4.2 KiB
Modern
So called modern software/hardware and other technology might as well be synonymous with shitty abusive technology. In a capitalist age when everything is getting progressively worse in terms of design, quality, ethicality, efficiency, etc., newer means worse, therefore modern (newest) means the worst. In other words modern is a term that stands for "as of yet best optimized for exploiting users". At LRS we see the term modern as negative -- for example whenever someone says "we work with modern technology", he is really saying "we are working with worst technology we know of".
Modern Vs Old Technology
It's sad and dangerous that newer generation won't even remember technology used to be better, people will soon think that the current disgusting state of technology is the best we can do. That is of course wrong, technology used to be relatively good. It is important we leave here a note on at least a few ways in which old was much, much better.
(INB4 "it was faster and longer on battery etc. because it was simpler" -- yes, that is exactly the point.)
- Old technology was simpler and better engineered with minimum bloat. Fewer incompetent people were present in the field and capitalism wasn't yet pushing as hard on extreme development speed and abuse of the user, products still tried to compete by their quality.
- Old computers were faster and astronomically more efficient. Computers with a few MHz single-core CPU and under a megabyte of RAM booted faster to DOS than modern computers boot to Windows 10, despite Moore's law (this shittiness is known as Wirth's law). Old tech also reacted faster to input (had shorter input latency/lag), e.g. thanks to shorter input and output processing pipelines. { I've heard this confirmed from John Carmack himself in a talk on his development of VR. ~drummyfish }
- Old devices such as cell phones lasted much, much longer on battery. The old phones such as Nokia 3310 would last long over a week on stand-by.
- Old software was shipped finished, complete and with minimum bugs. Nowadays newly released "apps" and games are normally released unfinished, even in pre-alpha states and even "finished" ones have bugs often rendering the software unsuable (see Cyberpunk 2077, GTA: Definiteve Edition etc.), user is supposed to wait years for fixes (without any guarantees), pay for content or even subscriptions. Old software was difficult or even impossible to patch (e.g. on Gameboy) so it had to work.
- Old tech had minimum malicious features. There wasn't spyware in CPUs, DRM was either absent or primitive, there weren't ads in file explorers, there weren't microtransactions in games, there weren't autoupdates, there weren't psychologically abusive social networks, technology was designed to last, with replaceable parts; not to be consoomed, there was much less censorship.
- Old tech was much easier to repair, modify and customize, thanks to not being so overcomplicated and not containing so many anti-repair "features". Old software wasn't in the cloud which makes it impossible to modify.
- Old tech was much more independent and freedom friendly, did not require Internet connectivity, subscription etc.
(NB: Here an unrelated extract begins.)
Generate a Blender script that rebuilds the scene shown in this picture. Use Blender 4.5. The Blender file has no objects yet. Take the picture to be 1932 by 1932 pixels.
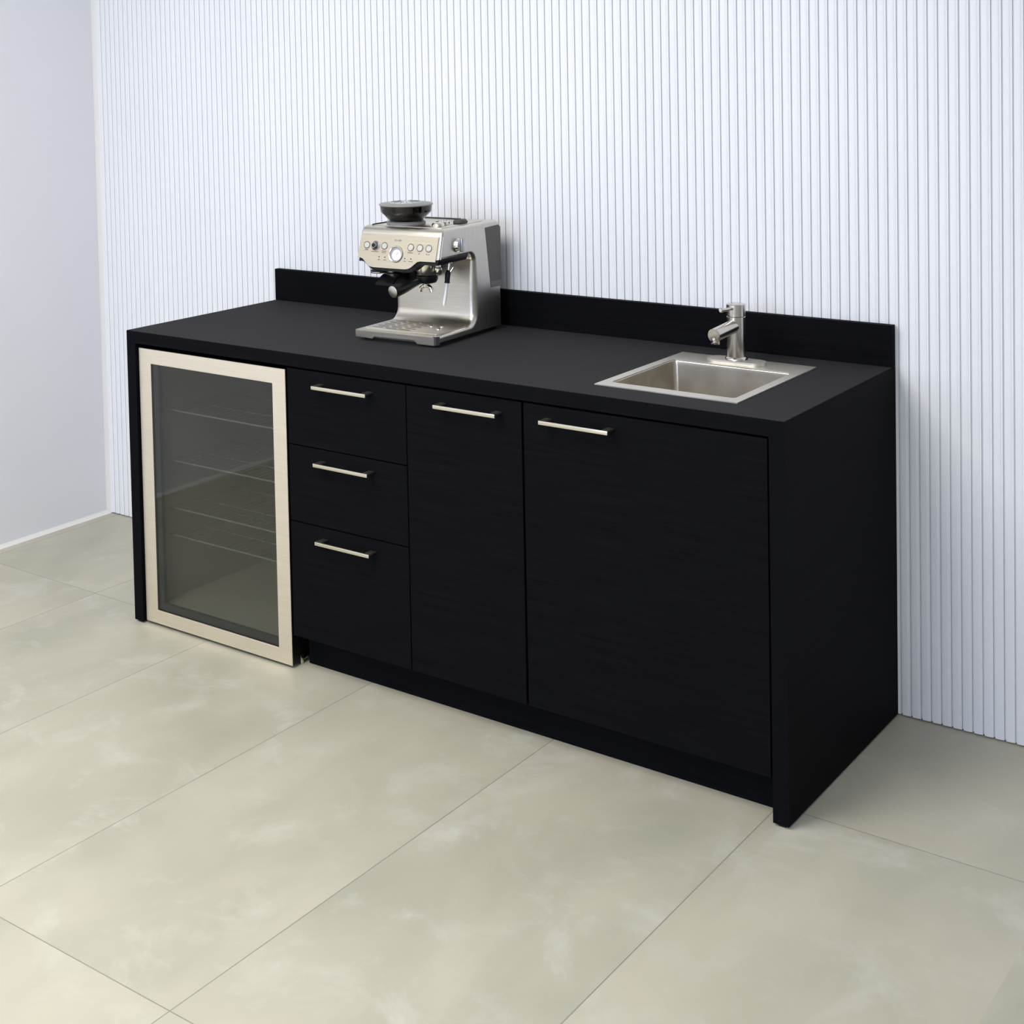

Thanks to its simplicity and better hackability it was possible for people to partly control their devices, even if the devices were proprietary.
- There was minimum bullshit. True usefulness was more important than killer features and marketing.
- Old tech was simpler and more fun to program, allowing direct access to hardware, not complicating things with OOP and similar shit, and so old programmers were more productive.
- Old "look n feel" of software was objectively better. Just compare the graphics of Doom and any shitty soulless "modern" game.